Ja, vielen Dank ! Ich denke, es macht wirklich Sinn, nach wie vor den Gesetzgeber an deutliche Verbesserungen zu erinnern.  Wir haben Konsens hinsichtlich der Regelverjährung (vor Abnahme m.E. nicht möglich). Die Lösung, sich auf den abnehmenden Käufer zu beziehen und dessen Mängelrechte zu vergemeinschaften, ist indes auch oft nachteilig (Beweislastumkehr wegen der erst nach Abnahme des GemE festgestellten Mängel usw). BGH BeckRS 2022, 16864 hat sich, wie Sie richtig sagen, nicht positioniert - ich habe die teilweise etwas kryptischen Zeilen in Rn 31 aber als Wink verstanden, wo die Reise hingehen dürfte (Regelverjährung auch vor Abnahme...).
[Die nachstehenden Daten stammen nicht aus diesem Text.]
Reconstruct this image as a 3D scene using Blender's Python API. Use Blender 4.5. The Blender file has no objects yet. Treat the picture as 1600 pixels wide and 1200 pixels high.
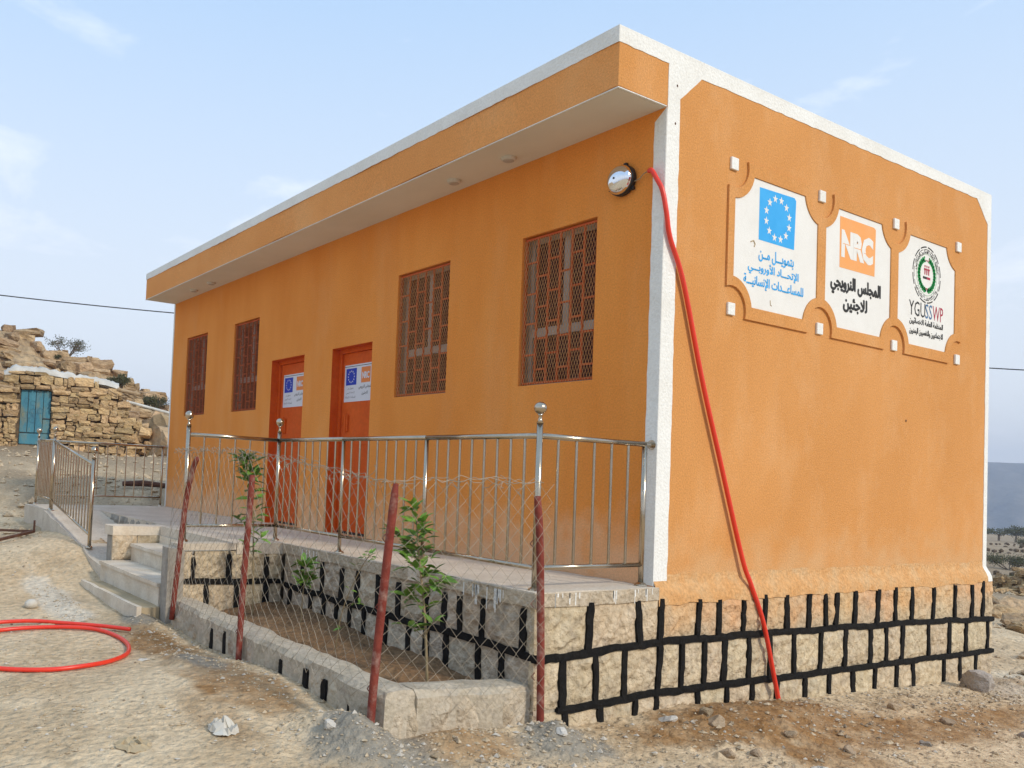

Richtig ist auch, dass der BGH den Erstherstellungsanspruch offenbar für vergemeinschaftungsfähig hält - verfolgt man die Eigenzitate des Senats dazu, sind die dortigen Fundstellen doch eher "beiläufig" und unterscheiden nicht wirklich zwischen dem §§ 631, 633 Anspruch einerseits und den Mängelrechten nach Abnahme andererseits. Das passt m.E. gar nicht in das übrige Modell der Primär- und Mängelrechte und führt zu Riesenproblemen dann, wenn eine Mehrheit von Eigentümern vergemeinschaftet aber keine Ansprüche gegen den Bauträger geltend machen will - die Minderheit der Eigentümer muss dann eine langdauernde Beschlussersetzungsklage vor dem AG und ggf. LG führen, die oft erst nach Ablauf der Regelverjährung endgültig entschieden wird und mit erheblichen Risiken behaftet ist. 

Und kurz ergänzend: Verbraucher/in versteht von alledem im Regelfall gar nichts mehr.